For W. J. Jordan, Admr. of the Estate of James Jordan, Deceased, for the benefit of the father, in the sum of.............................. 2,500.00”

*69Upon the reading of this verdict the presiding judge remarked:

“Gentlemen of the jury, perhaps you all did not remember the sums, or the amounts that I gave you in the instructions. In your verdict for W. J. Jordan, administrator of the estate of James Jordan, deceased, you say the sum of $250. The sum the estate sued for was $20,500. For W. J. Jordan, administrator of the estate of James Jordan, deceased, for the benefit of his father, you say $2,500. They only sued for $1,600. Was the jury mistaken about any of these?”

A colloquy occurred between the court and the opposing counsel, after which counsel for the appellant asked that a mistrial be declared. The court asked if the jury had misunderstood the instructions, and a member of the jury answered, “Yes,” whereupon the cause was resubmitted to the jury, over appellant’s objections, for such corrections, if any, as the jury cared to make in their verdict, after which the jury again retired and returned with the verdict first herein copied.

This proceeding was unusual, but we are unwilling to say that it was so irregular as to constitute prejudicial or reversible error. Appellant insists that inasmuch as the first verdict returned for the benefit of the estate, which was by way of compensation for the pain and suffering, was for only $250, the second verdict on that account for the sum of $1,150 should be reduced to the extent of the .difference between these amounts. We are asked to reduce this judgment by the amount of this difference, which is $900.

It will be observed that the first verdict for the loss of contribution to the father by his son was for $2,500, which is $900 in excess of the amount sued for on that account, so that the net recovery for the administrator on both counts was the same in the two verdicts, but for different interests, their total in each instance being $2,700.

The verdicts of a jury should in any and all cases reflect the true and correct and final conclusions of the *70jury, and if before discharging the jury it was made known to the court that the jury had misunderstood the instructions, no error is committed in permitting the jury to further consider their verdict, after the instructions have been explained. Street v. Stuart, 38 Ark. 159. It was held in the case of Saxon v.
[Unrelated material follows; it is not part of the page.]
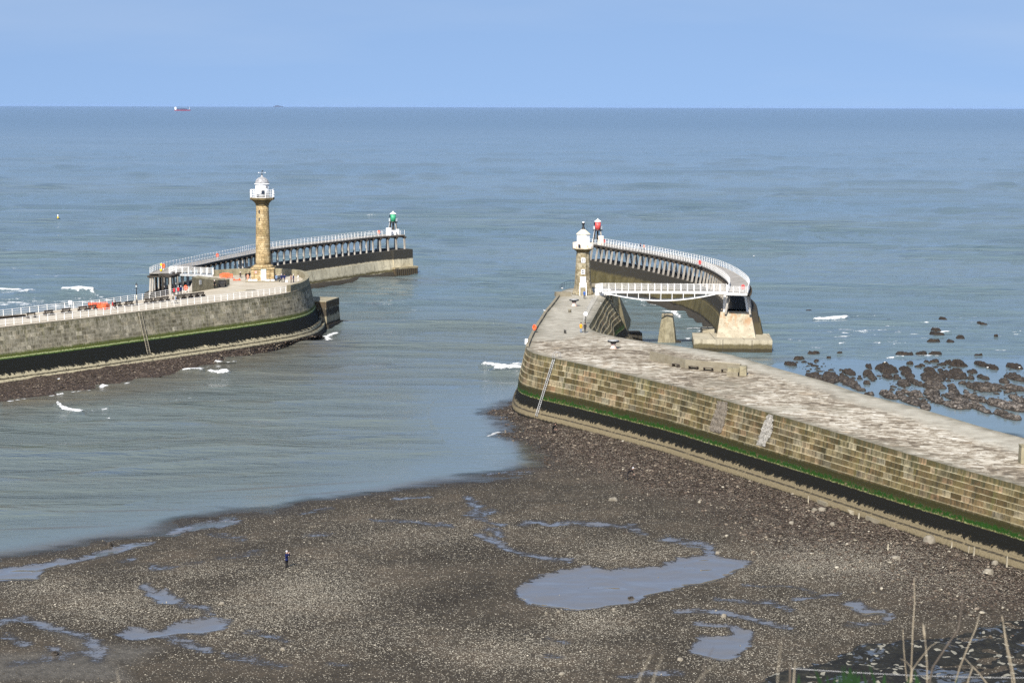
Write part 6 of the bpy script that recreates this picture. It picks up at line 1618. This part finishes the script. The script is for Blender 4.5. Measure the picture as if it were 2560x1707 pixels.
for k in range(1700):
    px = (rng.uniform(1960, 2620), rng.uniform(895, 1060)); q = P(*px, 0)
    if poly_sd(np.array([px[0]]), np.array([px[1] * 2.0]), [(x, y * 2) for x, y in [(1960, 900), (2560, 895), (2700, 1080), (2400, 1040), (2130, 970), (1960, 915)]])[0] < 2: continue
    if mnoise.fractal(Vector((q.x * .09, q.y * .05, 3)), .9, 2, 3) < .15: continue
    s = .14 + .65 * rng.random() ** 3; pts.append((q.x, q.y, 0, s))
stones('reef_stones', pts, M['reef'], 'small dark stones scattered through the reef pool')
pts = []
for k in range(2600):
    a = at(ri, rng.random()); b = at(ro, min(1, max(0, rng.random()))); f = rng.random()
    i = rng.integers(0, N); k2 = rng.integers(0, K - 2); s = .06 + .17 * rng.random() ** 3
    pts.append((GX[i, k2] + rng.uniform(-.5, .5), GY[i, k2] + rng.uniform(-.5, .5), GZ[i, k2] + s * .1, s))
stones('shore_rubble', pts, M['bank'], 'brown stones lying on the shore under the far pier')
# boulders one can point at
z3 = lambda p: Z(1960, 1040, .2551, [p])[0]
zm = lambda p: Z(1180, 1280, .3401, [p])[0]
BO = [(z3((1425, 1235)), 1.15, .9, 'largest pale round boulder against the foot of the near pier', 1), (z3((2068, 1450)), .62, .45, 'pale boulder nearest the pier wall at the right edge', 1), (z3((2003, 1540)), .85, .5, 'pale flat topped boulder at the right edge of the beach', 1),
      (z3((1095, 1393)), .85, .3, 'flat pale stone on the dark shingle left of the largest boulder', 1), (z3((475, 1066)), .55, .35, 'pale angular stone midway down the rubble bank', 1), (z3((75, 1052)), .5, .3, 'pale stone on the rubble bank left of the angular one', 1), (z3((300, 925)), .55, .35, 'pale stone touching the upper edge of the rubble bank', 1), (z3((375, 922)), .8, .4, 'broad pale stone beside the wall foot of the near pier', 1),
      (zm((1850, 770)), .42, .34, 'pale pointed boulder in the narrow channel right of the big pool', 1), (zm((1530, 1086)), .42, .22, 'pale stone at the bottom edge below the small pool', 1), (zm((1805, 306)), .4, .3, 'pale boulder at the top right inlet of the big pool', 1), (zm((545, 747)), .3, .2, 'white stone at the lower left rim of the big pool', 1), (zm((635, 736)), .3, .2, 'white stone at the lower rim of the big pool', 1), (zm((1042, 718)), .3, .2, 'white stone at the lower right rim of the big pool', 1),
      (zm((660, 1192)), .45, .2, 'long pale stone below the bright pebble patch', 1), (zm((1168, 634)), .5, .22, 'brown stone standing in the big pool near its lower rim', 0), (zm((1130, 155)), .42, .3, 'dark stone in the channel above the big pool', 0), (Z(1200, 1000, .2381, [(1395, 1052)])[0], .95, .35, 'pale flat stone alone on the sand below the bending person', 1),
      (Z(0, 1240, .3656, [(753, 340)])[0], .5, .5, 'dark round stone standing in the long pool at the left', 0), (Z(0, 1240, .3656, [(1520, 738)])[0], .45, .25, 'pale stone right of the two pools below the photographer', 1), (Z(0, 1240, .3656, [(376, 1084)])[0], .5, .35, 'dark stone in the muddy hollow at the lower left', 0), (Z(0, 1240, .3656, [(1935, 1052)])[0], .42, .25, 'white stone alone below the bright pebble bank', 1)]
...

Foster, 69 Ark. 626, 65 S. W. 425, that it was error to refuse to a jury permission to retire and reconsider their verdict, where, on hearing it read by the clerk, they state to the court that it is not their verdict. See, also, Levells v. State, 32 Ark. 585; Hamer v. State, 104 Ark. 606, 150 S. W. 142. There is an extensive annotation of this question in the case of Abraham v. Superior Court, 50 R. I. 207, 146 Atl. 617, 66 A. L. R. 533. The action of the court was authorized by § 1525, Pope’s Digest.

No error appearing, the judgment must be affirmed, and it is so ordered.